A rational number is a number that can be written in the form $\frac{p}{q}$, where $p$ and $q$ are integers and $q \neq 0$. All fractions, both positive and negative, are rational numbers.
Since any integer, terminating decimal, or repeating decimal can be written as a ratio of two integers, they are all rational numbers.

Examples

• To write the integer $-25$ as a ratio of two integers, express it as a fraction with a denominator of 1: $\frac{-25}{1}$.
• The decimal $9.37$ can be written as a mixed number $9\frac{37}{100}$, which converts to the improper fraction $\frac{937}{100}$.
• The mixed number $-4\frac{2}{3}$ is equivalent to the improper fraction $-\frac{14}{3}$.

Explanation

Think of 'rational' as 'ratio-nal.' Any number that can be expressed as a simple fraction or ratio between two integers is a rational number. This includes whole numbers, integers, and decimals that either end or repeat predictably.

Property

To compare or order rational numbers, plot them on a number line. For any two numbers $a$ and $b$, if $a$ is to the left of $b$, then $a < b$. If $a$ is to the right of $b$, then $a > b$.

Examples

• To compare $-\frac{3}{2}$ and $-0.8$, we can plot them on a number line.
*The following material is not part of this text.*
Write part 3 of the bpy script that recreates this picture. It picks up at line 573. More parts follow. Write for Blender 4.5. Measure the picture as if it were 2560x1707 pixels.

Since $-\frac{3}{2} = -1.5$, it is located to the left of $-0.8$. Therefore, $-\frac{3}{2} < -0.8$.
• To order the numbers $1.25$, $-2$, and $\frac{1}{2}$ from least to greatest, we find their positions on the number line. $-2$ is furthest to the left, followed by $\frac{1}{2}$ (or $0.5$), and then $1.25$. The correct order is $-2, \frac{1}{2}, 1.25$.

Explanation

The number line provides a visual way to compare and order any set of rational numbers, including integers, fractions, and decimals. To make comparison easier, it can be helpful to convert all numbers to the same format, such as decimals. Once the numbers are plotted, their order from left to right corresponds to their order from least to greatest.